Case a) when the ratio is $\text{ }\dfrac{\left[ \text{I}{{\text{n}}^{-}} \right]}{\left[ \text{HIn} \right]}\text{ = 10 }$
Applying the Henderson –Hasselbach equation the $\text{ }{{\text{p}}_{\text{1}}}\text{H }$ of the indicator is calculated as follows,
$\begin{align}
& \text{ }{{\text{p}}_{\text{1}}}\text{H = p}{{\text{K}}_{\text{In}}}\text{ + log }\dfrac{\left[ \text{I}{{\text{n}}^{-}} \right]}{\left[ \text{HIn} \right]}\text{ }\because {{\text{K}}_{\text{In}}}=1\times {{10}^{-5}}\text{ } \\
 & \Rightarrow {{\text{p}}_{\text{1}}}\text{H }=\text{ 5 + log 10 } \\
 & \therefore {{\text{p}}_{\text{1}}}\text{H }=\text{ 5 + 1} \\
\end{align}$
Case b) when the ratio is $\text{ }\dfrac{\left[ \text{I}{{\text{n}}^{-}} \right]}{\left[ \text{HIn} \right]}\text{ = 0}\text{.1 }$
Applying the Henderson –Hasselbach equation the $\text{ }{{\text{p}}_{2}}\text{H }$ of the indicator is calculated as follows,
$\begin{align}
& \text{ }{{\text{p}}_{2}}\text{H = p}{{\text{K}}_{\text{In}}}\text{ + log }\dfrac{\left[ \text{I}{{\text{n}}^{-}} \right]}{\left[ \text{HIn} \right]}\text{ }\because {{\text{K}}_{\text{In}}}=1\times {{10}^{-5}}\text{ } \\
 & \Rightarrow {{\text{p}}_{\text{1}}}\text{H }=\text{ 5 + log 0}\text{.1 } \\
 & \therefore {{\text{p}}_{\text{1}}}\text{H }=\text{ 5 }-\text{ 1} \\
\end{align}$
If we observe the case a) and case b), we see that the change in the $\text{ pH }$is equal to the $\text{ +1 }$ or $\text{ }-1\text{ }$ to that of the $\text{ p}{{\text{K}}_{\text{In}}}\text{ }$ value. That is,
$\text{ pH change = }\pm \text{ 1 }$

Therefore, the minimum change in $\text{ pH }$ of the indicator should be in the range of $\pm \text{ 1 }$ to the $\text{ p}{{\text{K}}_{\text{In}}}\text{ }$ value of the indicator to observe the visible and colour change.
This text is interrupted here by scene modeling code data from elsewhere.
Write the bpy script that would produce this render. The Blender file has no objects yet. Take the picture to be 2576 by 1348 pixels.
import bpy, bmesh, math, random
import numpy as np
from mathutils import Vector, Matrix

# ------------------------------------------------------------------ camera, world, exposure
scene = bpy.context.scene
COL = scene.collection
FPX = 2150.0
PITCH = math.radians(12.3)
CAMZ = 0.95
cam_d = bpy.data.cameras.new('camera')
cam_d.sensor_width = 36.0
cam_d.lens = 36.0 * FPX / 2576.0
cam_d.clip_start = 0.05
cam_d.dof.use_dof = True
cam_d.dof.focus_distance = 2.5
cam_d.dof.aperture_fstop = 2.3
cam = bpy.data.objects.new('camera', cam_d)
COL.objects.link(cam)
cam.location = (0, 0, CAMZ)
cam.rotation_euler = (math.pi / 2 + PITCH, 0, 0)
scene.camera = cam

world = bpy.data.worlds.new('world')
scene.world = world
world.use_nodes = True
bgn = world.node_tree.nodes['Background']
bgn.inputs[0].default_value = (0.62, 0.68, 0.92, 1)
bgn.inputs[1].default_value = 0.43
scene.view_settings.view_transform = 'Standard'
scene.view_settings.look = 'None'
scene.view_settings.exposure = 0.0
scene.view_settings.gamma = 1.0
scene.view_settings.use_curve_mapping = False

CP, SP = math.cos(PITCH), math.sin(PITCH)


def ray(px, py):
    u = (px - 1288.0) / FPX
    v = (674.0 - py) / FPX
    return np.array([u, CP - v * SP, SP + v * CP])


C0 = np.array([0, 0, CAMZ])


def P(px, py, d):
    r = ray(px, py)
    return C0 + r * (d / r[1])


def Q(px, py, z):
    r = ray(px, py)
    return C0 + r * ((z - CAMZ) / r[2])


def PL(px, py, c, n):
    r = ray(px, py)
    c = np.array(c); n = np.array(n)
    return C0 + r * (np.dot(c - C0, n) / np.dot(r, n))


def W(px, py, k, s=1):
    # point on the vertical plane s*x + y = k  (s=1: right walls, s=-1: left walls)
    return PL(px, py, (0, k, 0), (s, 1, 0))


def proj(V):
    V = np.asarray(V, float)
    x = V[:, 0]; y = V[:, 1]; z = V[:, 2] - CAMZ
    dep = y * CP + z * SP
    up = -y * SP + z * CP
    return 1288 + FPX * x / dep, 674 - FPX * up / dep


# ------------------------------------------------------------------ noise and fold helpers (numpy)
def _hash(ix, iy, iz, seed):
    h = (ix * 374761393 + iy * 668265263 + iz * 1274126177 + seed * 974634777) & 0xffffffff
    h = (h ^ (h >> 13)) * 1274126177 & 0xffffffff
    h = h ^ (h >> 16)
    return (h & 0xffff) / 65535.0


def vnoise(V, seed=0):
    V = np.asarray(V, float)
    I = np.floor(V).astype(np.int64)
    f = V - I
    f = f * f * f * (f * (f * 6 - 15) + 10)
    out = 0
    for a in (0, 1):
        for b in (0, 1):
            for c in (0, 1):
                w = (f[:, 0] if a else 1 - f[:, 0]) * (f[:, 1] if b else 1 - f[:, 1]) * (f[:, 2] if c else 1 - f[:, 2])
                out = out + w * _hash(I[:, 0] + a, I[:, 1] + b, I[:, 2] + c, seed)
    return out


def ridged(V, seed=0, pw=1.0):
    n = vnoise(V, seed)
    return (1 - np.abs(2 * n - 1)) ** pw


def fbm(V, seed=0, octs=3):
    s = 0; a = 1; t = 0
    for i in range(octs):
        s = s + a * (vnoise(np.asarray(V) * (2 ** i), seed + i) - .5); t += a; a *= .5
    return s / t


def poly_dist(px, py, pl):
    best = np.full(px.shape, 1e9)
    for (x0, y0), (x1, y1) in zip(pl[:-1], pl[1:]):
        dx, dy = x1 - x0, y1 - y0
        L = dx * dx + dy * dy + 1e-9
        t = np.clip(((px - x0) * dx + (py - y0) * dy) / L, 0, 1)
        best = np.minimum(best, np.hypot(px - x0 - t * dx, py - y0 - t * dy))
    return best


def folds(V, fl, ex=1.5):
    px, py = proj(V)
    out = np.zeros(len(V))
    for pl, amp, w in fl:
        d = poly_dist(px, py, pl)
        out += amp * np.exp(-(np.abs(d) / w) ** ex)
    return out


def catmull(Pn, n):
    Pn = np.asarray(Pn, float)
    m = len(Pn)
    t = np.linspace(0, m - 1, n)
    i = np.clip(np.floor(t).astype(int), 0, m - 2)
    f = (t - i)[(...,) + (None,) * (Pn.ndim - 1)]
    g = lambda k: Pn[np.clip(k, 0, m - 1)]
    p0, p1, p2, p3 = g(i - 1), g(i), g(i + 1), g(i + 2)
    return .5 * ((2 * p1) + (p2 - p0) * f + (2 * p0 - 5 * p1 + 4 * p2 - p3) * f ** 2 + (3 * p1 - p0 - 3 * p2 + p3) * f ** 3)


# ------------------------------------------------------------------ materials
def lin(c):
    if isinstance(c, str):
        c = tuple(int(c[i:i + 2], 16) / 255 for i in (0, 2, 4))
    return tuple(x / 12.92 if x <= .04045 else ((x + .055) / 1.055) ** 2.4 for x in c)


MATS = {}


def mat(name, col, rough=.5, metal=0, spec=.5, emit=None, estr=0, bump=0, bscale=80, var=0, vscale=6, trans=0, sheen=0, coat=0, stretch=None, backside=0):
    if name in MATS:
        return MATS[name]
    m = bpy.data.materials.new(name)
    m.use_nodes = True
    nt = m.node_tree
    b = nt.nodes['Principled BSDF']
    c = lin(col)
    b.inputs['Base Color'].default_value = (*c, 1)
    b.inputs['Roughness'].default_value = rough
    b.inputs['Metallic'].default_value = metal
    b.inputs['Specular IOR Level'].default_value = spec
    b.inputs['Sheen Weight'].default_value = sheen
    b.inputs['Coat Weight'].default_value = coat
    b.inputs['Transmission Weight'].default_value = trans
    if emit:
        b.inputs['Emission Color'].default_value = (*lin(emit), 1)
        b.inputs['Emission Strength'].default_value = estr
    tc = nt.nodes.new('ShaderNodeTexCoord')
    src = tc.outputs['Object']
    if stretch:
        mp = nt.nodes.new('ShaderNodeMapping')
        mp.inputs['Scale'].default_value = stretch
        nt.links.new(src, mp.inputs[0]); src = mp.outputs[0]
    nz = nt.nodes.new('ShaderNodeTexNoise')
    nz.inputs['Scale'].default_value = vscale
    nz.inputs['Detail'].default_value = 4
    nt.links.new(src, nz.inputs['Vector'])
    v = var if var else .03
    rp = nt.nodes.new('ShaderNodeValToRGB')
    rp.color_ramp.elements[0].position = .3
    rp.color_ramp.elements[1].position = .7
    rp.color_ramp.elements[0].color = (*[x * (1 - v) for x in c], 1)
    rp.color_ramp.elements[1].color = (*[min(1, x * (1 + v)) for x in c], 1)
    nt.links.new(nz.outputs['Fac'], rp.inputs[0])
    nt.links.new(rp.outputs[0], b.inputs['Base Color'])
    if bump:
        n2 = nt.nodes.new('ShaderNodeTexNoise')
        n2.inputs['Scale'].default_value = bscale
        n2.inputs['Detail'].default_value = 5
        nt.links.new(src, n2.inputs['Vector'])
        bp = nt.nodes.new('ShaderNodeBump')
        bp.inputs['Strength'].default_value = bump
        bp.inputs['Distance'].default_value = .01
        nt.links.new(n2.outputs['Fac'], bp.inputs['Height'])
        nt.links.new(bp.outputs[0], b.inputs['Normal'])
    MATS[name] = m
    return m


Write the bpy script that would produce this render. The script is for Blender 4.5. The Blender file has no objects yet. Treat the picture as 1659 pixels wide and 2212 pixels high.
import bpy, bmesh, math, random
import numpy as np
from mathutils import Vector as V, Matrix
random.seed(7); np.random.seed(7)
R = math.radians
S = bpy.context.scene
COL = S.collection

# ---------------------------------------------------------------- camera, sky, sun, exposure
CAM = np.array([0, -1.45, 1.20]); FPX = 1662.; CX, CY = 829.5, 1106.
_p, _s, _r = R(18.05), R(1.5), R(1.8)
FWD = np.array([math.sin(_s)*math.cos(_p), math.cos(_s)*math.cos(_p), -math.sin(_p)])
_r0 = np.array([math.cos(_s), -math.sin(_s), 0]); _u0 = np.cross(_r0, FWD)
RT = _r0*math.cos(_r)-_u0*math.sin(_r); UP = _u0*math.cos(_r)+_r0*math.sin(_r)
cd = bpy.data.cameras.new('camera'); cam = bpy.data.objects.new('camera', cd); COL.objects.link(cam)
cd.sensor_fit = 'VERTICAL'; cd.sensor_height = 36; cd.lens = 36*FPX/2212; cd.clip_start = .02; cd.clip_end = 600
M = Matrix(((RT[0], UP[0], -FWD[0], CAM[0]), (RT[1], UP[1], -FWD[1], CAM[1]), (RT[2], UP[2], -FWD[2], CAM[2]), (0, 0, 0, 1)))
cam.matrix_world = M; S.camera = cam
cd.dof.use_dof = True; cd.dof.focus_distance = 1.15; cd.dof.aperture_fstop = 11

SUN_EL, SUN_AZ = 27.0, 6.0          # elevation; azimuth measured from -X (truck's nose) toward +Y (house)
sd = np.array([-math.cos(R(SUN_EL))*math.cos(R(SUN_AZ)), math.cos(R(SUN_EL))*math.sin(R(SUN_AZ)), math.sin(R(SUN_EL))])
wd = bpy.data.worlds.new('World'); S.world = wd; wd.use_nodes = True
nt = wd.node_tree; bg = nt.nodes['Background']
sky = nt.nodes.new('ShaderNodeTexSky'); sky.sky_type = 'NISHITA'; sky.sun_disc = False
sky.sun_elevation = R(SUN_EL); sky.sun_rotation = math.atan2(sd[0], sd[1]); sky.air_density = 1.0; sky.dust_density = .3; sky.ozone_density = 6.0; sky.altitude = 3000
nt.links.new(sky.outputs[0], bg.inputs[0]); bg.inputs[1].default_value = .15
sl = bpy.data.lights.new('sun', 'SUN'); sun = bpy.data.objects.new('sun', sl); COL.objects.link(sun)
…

Note: One of the most common acid-base indicators is phenolphthalein. It is a weak acid. In acidic medium i.e. $\text{ pH }<\text{7 }$, it is predominately in undissociated form. Thus colourless In basic medium i.e. $\text{ pH }>\text{7 }$, it loses its proton and exists in an undissociated form (anion). Due to extended conjugation, in the basic medium, it is pink in colour. Thus phenolphthalein is used for the acid-base titration reaction to determine the end point.